Maybe that's just because we barely get any time with Holt or Kudo so they don't have a chance to disappoint us, but just on the surface they both strike me as way more active, layered characters to build your story around. Holt is a star magic pupil who seemingly comes from a harsh background where she learned to put on a kind smile to avoid confrontation, which raises questions about her past that actually make her more interesting, unlike Saybil. Kudo, meanwhile, is a rough-mannered beast-man who nonetheless has a strong sense of justice and acts selflessly in his own way. Hell, just in this episode it's brought up that witches used to sacrifice beast-people, so the idea of one studying magic to become a witch is a rock-solid concept that all but begs for further exploration. Why, then, is his entire story this episode offscreen? Is has to be more interesting than watching our amnesiac sadboi hero vomit on a cart ride.

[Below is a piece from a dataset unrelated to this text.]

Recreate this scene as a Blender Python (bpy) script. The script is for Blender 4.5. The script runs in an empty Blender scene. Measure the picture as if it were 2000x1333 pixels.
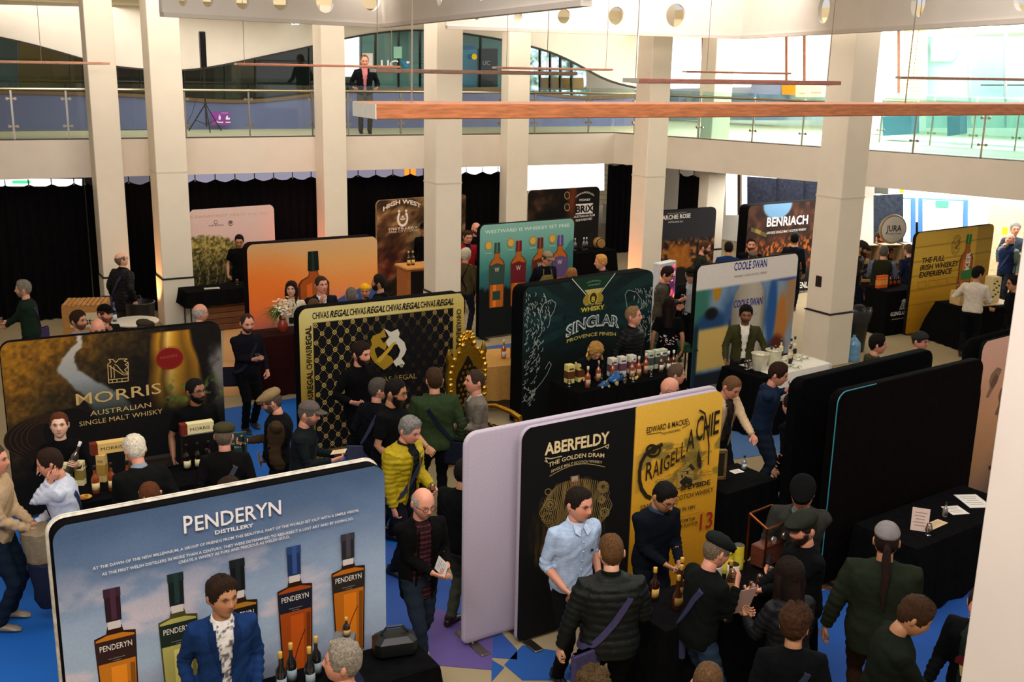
import bpy, bmesh, math, random
import numpy as np
from mathutils import Vector, Matrix
random.seed(7); rng = np.random.default_rng(7)
PI = math.pi
C = bpy.context.scene.collection
S = bpy.context.scene

# ------------------------------------------------------------------ camera
F, TH, RO, HC = 2100.0, math.radians(14.5), math.radians(1.2), 5.3
CX, CY = 1000.0, 666.5
cd = bpy.data.cameras.new('camera'); cam = bpy.data.objects.new('camera', cd); C.objects.link(cam)
cd.sensor_width = 36.0; cd.lens = F / 2000 * 36; cd.clip_end = 200; cd.clip_start = .05
_r = Vector((1, 0, 0)); _u = Vector((0, math.sin(TH), math.cos(TH))); _f = Vector((0, math.cos(TH), -math.sin(TH)))
_cx = _r * math.cos(RO) + _u * math.sin(RO); _cy = -_r * math.sin(RO) + _u * math.cos(RO)
cam.matrix_world = Matrix(((_cx.x, _cy.x, -_f.x, 0), (_cx.y, _cy.y, -_f.y, 0), (_cx.z, _cy.z, -_f.z, HC), (0, 0, 0, 1)))
cd.dof.use_dof = True; cd.dof.focus_distance = 11.5; cd.dof.aperture_fstop = 7.0
S.camera = cam

# ------------------------------------------------------------------ world, lights, exposure
S.view_settings.view_transform = 'Standard'; S.view_settings.look = 'None'
S.view_settings.exposure = 1.06; S.view_settings.gamma = 1; S.view_settings.use_curve_mapping = False
w = bpy.data.worlds.new('daylight'); S.world = w; w.use_nodes = True
bg = w.node_tree.nodes['Background']; bg.inputs[0].default_value = (1.0, .95, .91, 1); bg.inputs[1].default_value = 0.34

def area(name, loc, aim, sx, sy, power, col):
    l = bpy.data.lights.new(name, 'AREA'); l.shape = 'RECTANGLE'; l.size = sx; l.size_y = sy; l.energy = power; l.color = col
    o = bpy.data.objects.new(name, l); C.objects.link(o); o.location = loc
    o.rotation_euler = (Vector(aim) - Vector(loc)).to_track_quat('-Z', 'Y').to_euler()
    return o
area('skylight', (2, 14, 10.5), (1, 15, 0), 11, 9, 540, (1, .91, .82))
area('near_fill', (0, 1.5, 8.4), (1, 20, 5.6), 7, 2, 420, (1, .93, .87))  # added fill from the camera side for beams and columns, not a roof opening
area('skylight_far', (0, 19, 8.2), (0, 26, 3.6), 16, 2.5, 560, (1, .92, .86))
area('window_light', (11.5, 28, 5.9), (4, 18, 2.0), 6, 1.2, 420, (.93, .97, 1.0))
area('gallery_fill', (-5, 24.3, 6.3), (-5, 24.5, 0), 14, 1.6, 95, (1, .92, .82))  # added soft fill that brightens the left gallery
area('gallery_fill', (9, 27, 6.3), (9, 27, 0), 9, 4, 420, (1, .98, .94))  # added fill that brightens the right gallery
area('room_fill', (-5, 30.5, 6.2), (-5, 30, 0), 16, 2, 60, (1, .95, .8))  # added fill so the rooms behind the upstairs glass look lit
area('passage_light', (9.5, 26, 2.85), (9.5, 26, 0), 8, 4, 330, (1, .97, .90))
def spot(name, loc, aim, power, col, ang=70, r=.08, blend=.6):
    l = bpy.data.lights.new(name, 'SPOT'); l.energy = power; l.color = col; l.spot_size = math.radians(ang); l.spot_blend = blend; l.shadow_soft_size = r
    o = bpy.data.objects.new(name, l); C.objects.link(o); o.location = loc
    o.rotation_euler = (Vector(aim) - Vector(loc)).to_track_quat('-Z', 'Y').to_euler()
    return o

# ------------------------------------------------------------------ view geometry: where a sight line meets the hall
def ray(px, py):
    c, s = math.cos(RO), math.sin(RO); a = px - CX; b = py - CY
    u = a * c + b * s; v = -a * s + b * c
    dx = u / F; up = -v / F
    return np.array([dx, math.cos(TH) + up * math.sin(TH), -math.sin(TH) + up * math.cos(TH)])
CAM = np.array([0, 0, HC])
def at(px, py, z):
    r = ray(px, py); return CAM + r * ((z - HC) / r[2])
def atY(px, py, Y):
    r = ray(px, py); return CAM + r * (Y / r[1])
def hit(px, py, p0, n):
    r = ray(px, py); t = np.dot(np.asarray(p0) - CAM, n) / np.dot(r, n); return CAM + r * t

# ------------------------------------------------------------------ colour and materials
def lin(c):
    c = np.clip(np.asarray(c, float), 0, 1); return np.where(c <= .04045, c / 12.92, ((c + .055) / 1.055) ** 2.4)
def h(s):
    s = s.lstrip('#'); return tuple(int(s[i:i + 2], 16) / 255 for i in (0, 2, 4))
MATS = {}
def material(name, rough=.8, metal=0., noise=0., nscale=30., bump=0., bscale=200., spec=.5, emit=0., sheen=0., trans=0., alpha=1., coat=0., wood=False):
    m = bpy.data.materials.new(name); m.use_nodes = True; nt = m.node_tree; b = nt.nodes['Principled BSDF']
    at_ = nt.nodes.new('ShaderNodeAttribute'); at_.attribute_name = 'Col'
    out = at_.outputs['Color']
    tc = nt.nodes.new('ShaderNodeTexCoord')
    if noise > 0:
        nz = nt.nodes.new('ShaderNodeTexNoise'); nz.inputs['Scale'].default_value = nscale; nz.inputs['Detail'].default_value = 5
        if wood:
            mp = nt.nodes.new('ShaderNodeMapping'); mp.inputs['Scale'].default_value = (1, 1, 9); nt.links.new(tc.outputs['Object'], mp.inputs[0]); nt.links.new(mp.outputs[0], nz.inputs['Vector'])
        else: nt.links.new(tc.outputs['Object'], nz.inputs['Vector'])
        mr = nt.nodes.new('ShaderNodeMapRange'); mr.inputs[3].default_value = 1 - noise; mr.inputs[4].default_value = 1 + noise
        mr.inputs[1].default_value = .3; mr.inputs[2].default_value = .7
        nt.links.new(nz.outputs[0], mr.inputs[0])
        mx = nt.nodes.new('ShaderNodeVectorMath'); mx.operation = 'SCALE'
        nt.links.new(out, mx.inputs[0]); nt.links.new(mr.outputs[0], mx.inputs['Scale']); out = mx.outputs[0]
    nt.links.new(out, b.inputs['Base Color'])
    b.inputs['Roughness'].default_value = rough; b.inputs['Metallic'].default_value = metal
    b.inputs['Specular IOR Level'].default_value = spec
    if sheen: b.inputs['Sheen Weight'].default_value = sheen
    if coat: b.inputs['Coat Weight'].default_value = coat
    if trans: b.inputs['Transmission Weight'].default_value = trans
    if emit:
        nt.links.new(out, b.inputs['Emission Color']); b.inputs['Emission Strength'].default_value = emit
    if bump:
        n2 = nt.nodes.new('ShaderNodeTexNoise'); n2.inputs['Scale'].default_value = bscale; n2.inputs['Detail'].default_value = 3
        nt.links.new(tc.outputs['Object'], n2.inputs['Vector'])
        bp = nt.nodes.new('ShaderNodeBump'); bp.inputs['Strength'].default_value = bump; bp.inputs['Distance'].default_value = .01
        nt.links.new(n2.outputs[0], bp.inputs['Height']); nt.links.new(bp.outputs[0], b.inputs['Normal'])
    MATS[name] = m; return m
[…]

That's what really makes this premiere frustrating, on its own and as a follow-up to Grimoire of Zero. I know there's an interesting fantasy world behind all this, with a rich history just waiting to be explored, and presumably even more new things that have happened since the first anime wrapped up. If this were just some generic isekai world I could write it off as a dull waste of time and be done, but there's so much potential here that is just being left to rot. I might stick around for another episode or two, just to see if the elements I liked get some actual focus, but I can't give this much of a recommendation right now.